> Do this
What is needed is an exact copy of the lines from the line containing "Model this scene" to the line containing "tint.inputs[7].default_value = (0.95, 0.80, 1.07, 1);", both lines included, and nothing else.

> Raw records
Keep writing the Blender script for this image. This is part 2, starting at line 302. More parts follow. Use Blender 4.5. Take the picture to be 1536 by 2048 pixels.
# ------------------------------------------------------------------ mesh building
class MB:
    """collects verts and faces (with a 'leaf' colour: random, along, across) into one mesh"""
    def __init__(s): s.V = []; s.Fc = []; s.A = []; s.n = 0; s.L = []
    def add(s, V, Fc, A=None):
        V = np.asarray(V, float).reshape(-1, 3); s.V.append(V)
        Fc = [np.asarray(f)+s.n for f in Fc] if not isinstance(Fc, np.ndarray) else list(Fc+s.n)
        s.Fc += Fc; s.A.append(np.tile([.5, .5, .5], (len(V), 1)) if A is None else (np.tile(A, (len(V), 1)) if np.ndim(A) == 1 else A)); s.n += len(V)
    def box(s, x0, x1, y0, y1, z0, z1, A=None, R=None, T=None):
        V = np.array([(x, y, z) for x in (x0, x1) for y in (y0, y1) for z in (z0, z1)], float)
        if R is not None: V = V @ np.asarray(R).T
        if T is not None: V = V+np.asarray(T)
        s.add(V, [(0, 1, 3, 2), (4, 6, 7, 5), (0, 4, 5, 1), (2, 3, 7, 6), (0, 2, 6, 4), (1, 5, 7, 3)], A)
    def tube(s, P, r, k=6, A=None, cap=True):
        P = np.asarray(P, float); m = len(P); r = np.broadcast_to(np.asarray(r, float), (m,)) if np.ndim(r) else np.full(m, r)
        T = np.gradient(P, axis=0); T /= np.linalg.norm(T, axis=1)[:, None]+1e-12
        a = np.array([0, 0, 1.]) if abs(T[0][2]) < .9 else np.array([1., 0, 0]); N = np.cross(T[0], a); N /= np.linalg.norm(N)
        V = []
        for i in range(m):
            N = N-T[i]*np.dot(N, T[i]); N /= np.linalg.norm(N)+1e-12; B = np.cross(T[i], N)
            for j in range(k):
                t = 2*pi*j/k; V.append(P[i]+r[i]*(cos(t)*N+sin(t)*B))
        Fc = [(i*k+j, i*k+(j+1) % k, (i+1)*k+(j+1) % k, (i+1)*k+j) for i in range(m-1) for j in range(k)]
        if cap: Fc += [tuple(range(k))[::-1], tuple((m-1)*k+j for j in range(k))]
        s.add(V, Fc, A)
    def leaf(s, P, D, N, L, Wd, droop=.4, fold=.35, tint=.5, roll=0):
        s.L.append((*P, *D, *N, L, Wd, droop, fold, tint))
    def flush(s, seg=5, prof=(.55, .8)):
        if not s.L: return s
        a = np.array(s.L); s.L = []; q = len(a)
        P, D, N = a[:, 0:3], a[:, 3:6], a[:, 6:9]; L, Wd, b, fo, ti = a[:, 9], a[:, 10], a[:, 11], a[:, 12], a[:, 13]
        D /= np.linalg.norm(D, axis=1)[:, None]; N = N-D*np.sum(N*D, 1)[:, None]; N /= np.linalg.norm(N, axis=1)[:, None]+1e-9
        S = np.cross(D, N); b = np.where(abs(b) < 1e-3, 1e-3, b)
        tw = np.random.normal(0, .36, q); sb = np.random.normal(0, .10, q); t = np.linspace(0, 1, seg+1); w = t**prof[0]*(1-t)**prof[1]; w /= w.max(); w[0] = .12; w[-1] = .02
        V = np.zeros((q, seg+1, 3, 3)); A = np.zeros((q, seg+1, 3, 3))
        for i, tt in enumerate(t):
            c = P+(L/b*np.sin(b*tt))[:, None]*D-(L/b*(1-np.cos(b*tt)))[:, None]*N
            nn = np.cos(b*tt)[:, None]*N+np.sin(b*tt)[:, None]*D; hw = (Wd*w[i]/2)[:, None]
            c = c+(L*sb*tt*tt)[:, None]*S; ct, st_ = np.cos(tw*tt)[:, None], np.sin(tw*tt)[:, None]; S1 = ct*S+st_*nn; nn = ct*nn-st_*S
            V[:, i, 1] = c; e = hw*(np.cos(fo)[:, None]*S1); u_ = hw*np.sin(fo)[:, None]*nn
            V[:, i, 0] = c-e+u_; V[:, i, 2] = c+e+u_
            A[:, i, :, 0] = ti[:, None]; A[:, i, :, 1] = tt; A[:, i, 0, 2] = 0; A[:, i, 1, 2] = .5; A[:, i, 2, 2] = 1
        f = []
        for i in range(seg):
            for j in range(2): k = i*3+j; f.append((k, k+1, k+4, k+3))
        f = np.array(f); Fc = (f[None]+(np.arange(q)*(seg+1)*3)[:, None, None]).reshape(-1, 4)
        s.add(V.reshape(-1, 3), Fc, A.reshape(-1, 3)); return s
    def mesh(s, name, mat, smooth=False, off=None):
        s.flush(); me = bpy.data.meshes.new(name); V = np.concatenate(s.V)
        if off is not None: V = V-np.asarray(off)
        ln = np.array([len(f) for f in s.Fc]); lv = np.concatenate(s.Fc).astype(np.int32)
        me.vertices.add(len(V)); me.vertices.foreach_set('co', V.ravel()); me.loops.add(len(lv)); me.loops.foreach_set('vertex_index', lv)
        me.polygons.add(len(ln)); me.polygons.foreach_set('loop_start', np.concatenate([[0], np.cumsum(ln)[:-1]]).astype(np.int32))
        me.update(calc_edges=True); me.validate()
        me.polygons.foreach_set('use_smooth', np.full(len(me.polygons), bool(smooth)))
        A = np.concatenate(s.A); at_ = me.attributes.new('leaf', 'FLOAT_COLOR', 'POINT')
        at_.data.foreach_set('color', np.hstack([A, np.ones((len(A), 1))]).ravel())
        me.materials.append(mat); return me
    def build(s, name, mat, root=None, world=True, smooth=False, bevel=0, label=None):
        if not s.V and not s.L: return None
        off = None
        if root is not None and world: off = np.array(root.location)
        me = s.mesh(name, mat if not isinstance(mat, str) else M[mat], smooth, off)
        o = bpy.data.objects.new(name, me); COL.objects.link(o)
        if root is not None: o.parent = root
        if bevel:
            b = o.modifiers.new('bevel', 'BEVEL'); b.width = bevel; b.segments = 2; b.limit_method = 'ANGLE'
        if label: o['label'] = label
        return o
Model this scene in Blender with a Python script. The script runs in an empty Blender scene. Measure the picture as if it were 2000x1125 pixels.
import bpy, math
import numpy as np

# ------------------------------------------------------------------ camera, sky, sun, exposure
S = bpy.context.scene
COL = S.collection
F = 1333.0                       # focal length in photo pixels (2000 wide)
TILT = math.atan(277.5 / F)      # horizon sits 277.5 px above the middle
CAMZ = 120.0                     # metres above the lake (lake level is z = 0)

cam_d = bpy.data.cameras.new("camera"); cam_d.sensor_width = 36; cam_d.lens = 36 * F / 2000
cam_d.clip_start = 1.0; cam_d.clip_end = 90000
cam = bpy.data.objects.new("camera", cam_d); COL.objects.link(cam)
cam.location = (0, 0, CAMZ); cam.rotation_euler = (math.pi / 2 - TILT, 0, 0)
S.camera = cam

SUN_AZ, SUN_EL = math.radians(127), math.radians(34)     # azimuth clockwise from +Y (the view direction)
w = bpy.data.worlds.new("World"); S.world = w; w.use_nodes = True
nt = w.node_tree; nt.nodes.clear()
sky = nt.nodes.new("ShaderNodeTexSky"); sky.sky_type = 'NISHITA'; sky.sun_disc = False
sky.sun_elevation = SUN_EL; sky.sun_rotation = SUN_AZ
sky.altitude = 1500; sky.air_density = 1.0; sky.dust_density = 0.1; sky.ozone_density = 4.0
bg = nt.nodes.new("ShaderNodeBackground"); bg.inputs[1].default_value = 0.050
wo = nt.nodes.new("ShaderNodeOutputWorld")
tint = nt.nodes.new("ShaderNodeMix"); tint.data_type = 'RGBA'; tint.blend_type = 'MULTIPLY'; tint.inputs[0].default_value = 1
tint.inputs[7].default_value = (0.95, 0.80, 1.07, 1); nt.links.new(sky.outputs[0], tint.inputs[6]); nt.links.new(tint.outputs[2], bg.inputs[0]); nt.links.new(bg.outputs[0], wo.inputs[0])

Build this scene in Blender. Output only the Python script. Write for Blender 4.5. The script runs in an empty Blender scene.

> Result below
Model this scene in Blender with a Python script. The script runs in an empty Blender scene. Measure the picture as if it were 2000x1125 pixels.
import bpy, math
import numpy as np

# ------------------------------------------------------------------ camera, sky, sun, exposure
S = bpy.context.scene
COL = S.collection
F = 1333.0                       # focal length in photo pixels (2000 wide)
TILT = math.atan(277.5 / F)      # horizon sits 277.5 px above the middle
CAMZ = 120.0                     # metres above the lake (lake level is z = 0)

cam_d = bpy.data.cameras.new("camera"); cam_d.sensor_width = 36; cam_d.lens = 36 * F / 2000
cam_d.clip_start = 1.0; cam_d.clip_end = 90000
cam = bpy.data.objects.new("camera", cam_d); COL.objects.link(cam)
cam.location = (0, 0, CAMZ); cam.rotation_euler = (math.pi / 2 - TILT, 0, 0)
S.camera = cam

SUN_AZ, SUN_EL = math.radians(127), math.radians(34)     # azimuth clockwise from +Y (the view direction)
w = bpy.data.worlds.new("World"); S.world = w; w.use_nodes = True
nt = w.node_tree; nt.nodes.clear()
sky = nt.nodes.new("ShaderNodeTexSky"); sky.sky_type = 'NISHITA'; sky.sun_disc = False
sky.sun_elevation = SUN_EL; sky.sun_rotation = SUN_AZ
sky.altitude = 1500; sky.air_density = 1.0; sky.dust_density = 0.1; sky.ozone_density = 4.0
bg = nt.nodes.new("ShaderNodeBackground"); bg.inputs[1].default_value = 0.050
wo = nt.nodes.new("ShaderNodeOutputWorld")
tint = nt.nodes.new("ShaderNodeMix"); tint.data_type = 'RGBA'; tint.blend_type = 'MULTIPLY'; tint.inputs[0].default_value = 1
tint.inputs[7].default_value = (0.95, 0.80, 1.07, 1); nt.links.new(sky.outputs[0], tint.inputs[6]); nt.links.new(tint.outputs[2], bg.inputs[0]); nt.links.new(bg.outputs[0], wo.inputs[0])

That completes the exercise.